TASK: Quote every line from the top of the listing down to and including the line that contains "col = scene.collection".

----------------------------------------

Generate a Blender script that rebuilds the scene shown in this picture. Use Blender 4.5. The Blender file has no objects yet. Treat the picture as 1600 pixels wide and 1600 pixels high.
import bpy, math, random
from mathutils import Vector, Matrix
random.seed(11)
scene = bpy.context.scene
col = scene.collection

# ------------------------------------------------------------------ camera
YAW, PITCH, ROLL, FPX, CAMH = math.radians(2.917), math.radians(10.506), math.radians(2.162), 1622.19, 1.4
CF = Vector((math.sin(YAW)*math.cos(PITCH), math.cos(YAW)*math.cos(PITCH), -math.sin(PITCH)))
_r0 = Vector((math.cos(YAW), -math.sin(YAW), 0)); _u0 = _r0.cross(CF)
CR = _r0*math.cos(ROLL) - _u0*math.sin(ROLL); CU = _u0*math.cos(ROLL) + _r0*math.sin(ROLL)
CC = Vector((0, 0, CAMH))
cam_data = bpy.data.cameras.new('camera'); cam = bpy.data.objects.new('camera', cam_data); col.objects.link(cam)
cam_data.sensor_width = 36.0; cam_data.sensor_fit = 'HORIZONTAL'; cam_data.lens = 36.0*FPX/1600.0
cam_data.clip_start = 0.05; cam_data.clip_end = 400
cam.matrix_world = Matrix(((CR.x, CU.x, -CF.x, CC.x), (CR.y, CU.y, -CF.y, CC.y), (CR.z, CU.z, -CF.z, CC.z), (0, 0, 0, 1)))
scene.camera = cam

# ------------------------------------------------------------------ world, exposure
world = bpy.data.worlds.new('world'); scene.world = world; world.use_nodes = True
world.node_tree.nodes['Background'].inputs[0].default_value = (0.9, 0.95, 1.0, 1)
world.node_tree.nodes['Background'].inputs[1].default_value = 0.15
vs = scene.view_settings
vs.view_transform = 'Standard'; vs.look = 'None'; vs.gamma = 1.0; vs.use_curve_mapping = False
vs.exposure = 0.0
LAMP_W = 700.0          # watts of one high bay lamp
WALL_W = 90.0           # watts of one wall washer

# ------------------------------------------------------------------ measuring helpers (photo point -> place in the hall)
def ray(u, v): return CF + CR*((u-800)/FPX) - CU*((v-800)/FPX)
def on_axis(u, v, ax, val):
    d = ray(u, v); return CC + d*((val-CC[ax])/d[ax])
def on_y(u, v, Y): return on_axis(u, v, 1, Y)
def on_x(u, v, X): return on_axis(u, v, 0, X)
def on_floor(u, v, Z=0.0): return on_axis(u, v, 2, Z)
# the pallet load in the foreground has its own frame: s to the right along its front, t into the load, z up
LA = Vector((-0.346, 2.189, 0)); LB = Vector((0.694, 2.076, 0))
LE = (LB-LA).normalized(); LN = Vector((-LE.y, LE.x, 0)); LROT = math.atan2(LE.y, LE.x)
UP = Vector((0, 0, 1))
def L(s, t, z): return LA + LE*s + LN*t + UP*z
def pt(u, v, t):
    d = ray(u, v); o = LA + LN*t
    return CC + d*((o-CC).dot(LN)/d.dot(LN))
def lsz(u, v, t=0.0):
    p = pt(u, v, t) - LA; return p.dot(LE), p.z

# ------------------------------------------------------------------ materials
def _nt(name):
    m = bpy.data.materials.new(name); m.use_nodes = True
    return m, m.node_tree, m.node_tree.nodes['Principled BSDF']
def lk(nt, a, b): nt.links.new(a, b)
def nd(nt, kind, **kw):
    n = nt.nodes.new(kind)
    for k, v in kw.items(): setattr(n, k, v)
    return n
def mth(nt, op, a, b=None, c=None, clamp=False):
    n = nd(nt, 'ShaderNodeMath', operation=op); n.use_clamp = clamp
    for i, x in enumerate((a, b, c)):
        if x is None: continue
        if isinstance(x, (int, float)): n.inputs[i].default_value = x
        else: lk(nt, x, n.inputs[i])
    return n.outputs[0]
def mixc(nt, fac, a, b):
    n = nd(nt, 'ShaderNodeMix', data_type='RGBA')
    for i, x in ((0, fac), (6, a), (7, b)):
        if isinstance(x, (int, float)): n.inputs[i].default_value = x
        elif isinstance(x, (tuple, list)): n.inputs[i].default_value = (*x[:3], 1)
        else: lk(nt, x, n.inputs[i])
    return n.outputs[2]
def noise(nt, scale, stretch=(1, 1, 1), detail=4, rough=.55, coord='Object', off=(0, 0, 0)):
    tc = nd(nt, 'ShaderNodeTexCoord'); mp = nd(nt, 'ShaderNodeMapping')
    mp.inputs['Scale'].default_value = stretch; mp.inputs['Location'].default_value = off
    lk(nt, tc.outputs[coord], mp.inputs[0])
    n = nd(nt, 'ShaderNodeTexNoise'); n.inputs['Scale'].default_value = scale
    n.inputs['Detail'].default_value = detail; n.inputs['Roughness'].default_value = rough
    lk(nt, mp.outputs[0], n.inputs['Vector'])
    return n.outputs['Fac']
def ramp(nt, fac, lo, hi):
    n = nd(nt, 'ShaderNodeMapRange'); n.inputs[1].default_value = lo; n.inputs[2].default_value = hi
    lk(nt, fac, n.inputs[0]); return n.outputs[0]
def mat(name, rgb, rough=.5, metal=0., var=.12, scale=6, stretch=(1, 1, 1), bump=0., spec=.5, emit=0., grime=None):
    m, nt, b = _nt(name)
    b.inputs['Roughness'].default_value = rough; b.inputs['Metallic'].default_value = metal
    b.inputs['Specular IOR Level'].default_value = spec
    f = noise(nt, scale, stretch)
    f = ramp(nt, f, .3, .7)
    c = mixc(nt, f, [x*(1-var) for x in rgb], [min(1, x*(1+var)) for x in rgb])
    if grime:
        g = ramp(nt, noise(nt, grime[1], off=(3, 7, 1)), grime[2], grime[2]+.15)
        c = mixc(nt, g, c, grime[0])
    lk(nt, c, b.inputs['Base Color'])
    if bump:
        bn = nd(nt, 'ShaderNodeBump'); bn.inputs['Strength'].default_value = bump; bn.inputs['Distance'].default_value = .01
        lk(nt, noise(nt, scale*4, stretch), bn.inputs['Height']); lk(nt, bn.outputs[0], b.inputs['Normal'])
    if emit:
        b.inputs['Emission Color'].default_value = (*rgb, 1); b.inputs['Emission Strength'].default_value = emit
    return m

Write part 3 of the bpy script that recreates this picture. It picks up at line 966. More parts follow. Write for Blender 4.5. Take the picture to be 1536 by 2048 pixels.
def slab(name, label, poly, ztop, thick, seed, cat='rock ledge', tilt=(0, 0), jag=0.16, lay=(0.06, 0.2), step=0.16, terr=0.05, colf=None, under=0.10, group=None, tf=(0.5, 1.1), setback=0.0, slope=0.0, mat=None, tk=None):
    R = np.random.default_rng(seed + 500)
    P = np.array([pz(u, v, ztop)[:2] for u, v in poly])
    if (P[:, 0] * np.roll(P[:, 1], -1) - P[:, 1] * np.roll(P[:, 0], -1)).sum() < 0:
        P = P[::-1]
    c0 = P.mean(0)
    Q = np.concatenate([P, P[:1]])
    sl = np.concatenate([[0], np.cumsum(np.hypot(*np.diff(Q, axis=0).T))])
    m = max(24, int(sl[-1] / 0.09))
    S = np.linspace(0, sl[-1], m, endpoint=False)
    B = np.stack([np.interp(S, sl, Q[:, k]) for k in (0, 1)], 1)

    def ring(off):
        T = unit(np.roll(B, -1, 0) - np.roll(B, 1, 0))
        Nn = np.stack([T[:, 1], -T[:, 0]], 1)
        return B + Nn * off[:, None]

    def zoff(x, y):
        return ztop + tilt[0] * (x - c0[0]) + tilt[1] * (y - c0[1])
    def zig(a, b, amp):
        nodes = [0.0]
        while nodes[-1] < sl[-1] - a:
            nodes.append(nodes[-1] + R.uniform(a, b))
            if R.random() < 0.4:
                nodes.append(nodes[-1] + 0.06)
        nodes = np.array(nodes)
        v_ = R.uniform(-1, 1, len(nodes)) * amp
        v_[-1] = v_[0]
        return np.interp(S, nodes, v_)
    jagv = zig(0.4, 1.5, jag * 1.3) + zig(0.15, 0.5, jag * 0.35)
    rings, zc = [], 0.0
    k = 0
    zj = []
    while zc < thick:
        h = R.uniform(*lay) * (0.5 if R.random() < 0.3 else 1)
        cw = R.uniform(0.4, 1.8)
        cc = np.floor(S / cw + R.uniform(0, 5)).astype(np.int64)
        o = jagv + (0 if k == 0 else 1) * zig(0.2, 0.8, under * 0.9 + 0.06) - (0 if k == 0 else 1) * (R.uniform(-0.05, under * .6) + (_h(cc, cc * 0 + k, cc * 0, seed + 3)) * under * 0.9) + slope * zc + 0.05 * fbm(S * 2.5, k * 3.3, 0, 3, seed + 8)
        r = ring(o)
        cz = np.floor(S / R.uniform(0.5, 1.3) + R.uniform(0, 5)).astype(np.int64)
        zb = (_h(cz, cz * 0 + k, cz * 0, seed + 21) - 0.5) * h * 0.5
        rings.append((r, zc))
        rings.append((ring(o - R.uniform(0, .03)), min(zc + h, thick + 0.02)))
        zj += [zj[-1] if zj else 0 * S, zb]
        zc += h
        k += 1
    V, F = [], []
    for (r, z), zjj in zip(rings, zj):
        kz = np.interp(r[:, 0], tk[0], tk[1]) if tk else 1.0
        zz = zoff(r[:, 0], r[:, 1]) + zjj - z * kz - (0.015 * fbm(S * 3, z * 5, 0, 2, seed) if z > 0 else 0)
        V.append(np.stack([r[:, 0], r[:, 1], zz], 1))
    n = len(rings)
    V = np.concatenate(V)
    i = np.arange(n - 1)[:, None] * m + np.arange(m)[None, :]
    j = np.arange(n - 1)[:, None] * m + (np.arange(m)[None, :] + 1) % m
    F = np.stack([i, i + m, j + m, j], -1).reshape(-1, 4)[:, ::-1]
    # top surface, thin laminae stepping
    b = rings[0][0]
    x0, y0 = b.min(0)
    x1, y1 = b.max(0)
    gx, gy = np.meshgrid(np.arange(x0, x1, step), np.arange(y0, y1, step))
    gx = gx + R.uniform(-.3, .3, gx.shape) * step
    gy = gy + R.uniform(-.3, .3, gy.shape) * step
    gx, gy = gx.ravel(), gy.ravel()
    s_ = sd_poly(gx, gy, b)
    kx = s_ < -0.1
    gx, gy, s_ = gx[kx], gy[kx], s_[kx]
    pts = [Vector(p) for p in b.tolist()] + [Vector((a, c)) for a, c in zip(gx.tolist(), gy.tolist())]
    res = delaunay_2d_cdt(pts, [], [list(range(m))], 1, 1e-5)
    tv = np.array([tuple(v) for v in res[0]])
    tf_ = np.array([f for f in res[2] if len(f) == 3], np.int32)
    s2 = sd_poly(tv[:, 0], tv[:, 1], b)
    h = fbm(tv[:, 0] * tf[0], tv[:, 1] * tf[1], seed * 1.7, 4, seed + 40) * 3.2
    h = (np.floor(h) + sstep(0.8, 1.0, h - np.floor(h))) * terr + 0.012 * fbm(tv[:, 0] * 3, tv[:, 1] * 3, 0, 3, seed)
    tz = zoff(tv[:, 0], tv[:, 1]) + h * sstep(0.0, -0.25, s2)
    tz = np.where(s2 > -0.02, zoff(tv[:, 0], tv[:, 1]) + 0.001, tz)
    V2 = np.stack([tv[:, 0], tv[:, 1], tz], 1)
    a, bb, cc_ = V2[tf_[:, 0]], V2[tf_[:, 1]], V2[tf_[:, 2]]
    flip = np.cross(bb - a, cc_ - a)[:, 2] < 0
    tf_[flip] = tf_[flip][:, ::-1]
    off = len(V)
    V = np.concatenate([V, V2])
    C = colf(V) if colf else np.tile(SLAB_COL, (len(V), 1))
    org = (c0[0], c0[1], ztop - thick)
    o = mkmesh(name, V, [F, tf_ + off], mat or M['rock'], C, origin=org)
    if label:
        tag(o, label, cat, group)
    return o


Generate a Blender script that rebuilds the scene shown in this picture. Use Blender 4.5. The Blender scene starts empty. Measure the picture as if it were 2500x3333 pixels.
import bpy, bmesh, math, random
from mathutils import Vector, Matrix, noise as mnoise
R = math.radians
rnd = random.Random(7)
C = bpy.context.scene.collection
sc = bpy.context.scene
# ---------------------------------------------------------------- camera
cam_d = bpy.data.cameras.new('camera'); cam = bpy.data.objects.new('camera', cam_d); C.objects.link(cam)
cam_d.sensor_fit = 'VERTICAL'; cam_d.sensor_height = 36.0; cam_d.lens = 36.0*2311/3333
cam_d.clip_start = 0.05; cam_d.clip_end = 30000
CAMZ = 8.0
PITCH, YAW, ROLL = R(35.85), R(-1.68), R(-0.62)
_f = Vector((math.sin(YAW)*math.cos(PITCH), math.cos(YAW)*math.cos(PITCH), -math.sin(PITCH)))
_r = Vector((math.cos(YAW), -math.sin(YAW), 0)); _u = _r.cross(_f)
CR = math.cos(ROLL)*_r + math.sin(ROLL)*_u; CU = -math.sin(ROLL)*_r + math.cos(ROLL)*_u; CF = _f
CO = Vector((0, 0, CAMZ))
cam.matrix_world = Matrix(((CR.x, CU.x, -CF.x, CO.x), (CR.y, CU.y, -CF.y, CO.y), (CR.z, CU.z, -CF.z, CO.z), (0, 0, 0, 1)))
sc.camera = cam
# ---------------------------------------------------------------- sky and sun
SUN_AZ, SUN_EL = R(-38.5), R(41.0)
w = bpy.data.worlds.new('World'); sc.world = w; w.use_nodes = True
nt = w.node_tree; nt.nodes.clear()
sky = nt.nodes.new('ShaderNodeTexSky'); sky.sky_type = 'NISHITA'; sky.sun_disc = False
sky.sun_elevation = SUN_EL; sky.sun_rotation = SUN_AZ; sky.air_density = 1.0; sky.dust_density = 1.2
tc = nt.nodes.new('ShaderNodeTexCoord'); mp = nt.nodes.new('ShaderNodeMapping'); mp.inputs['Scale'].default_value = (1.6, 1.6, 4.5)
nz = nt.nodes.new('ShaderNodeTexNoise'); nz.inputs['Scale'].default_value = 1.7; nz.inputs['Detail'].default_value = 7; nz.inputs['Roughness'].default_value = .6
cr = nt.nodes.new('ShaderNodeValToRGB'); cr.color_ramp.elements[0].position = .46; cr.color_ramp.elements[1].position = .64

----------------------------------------

WRITTEN ANSWER:
Generate a Blender script that rebuilds the scene shown in this picture. Use Blender 4.5. The Blender file has no objects yet. Treat the picture as 1600 pixels wide and 1600 pixels high.
import bpy, math, random
from mathutils import Vector, Matrix
random.seed(11)
scene = bpy.context.scene
col = scene.collection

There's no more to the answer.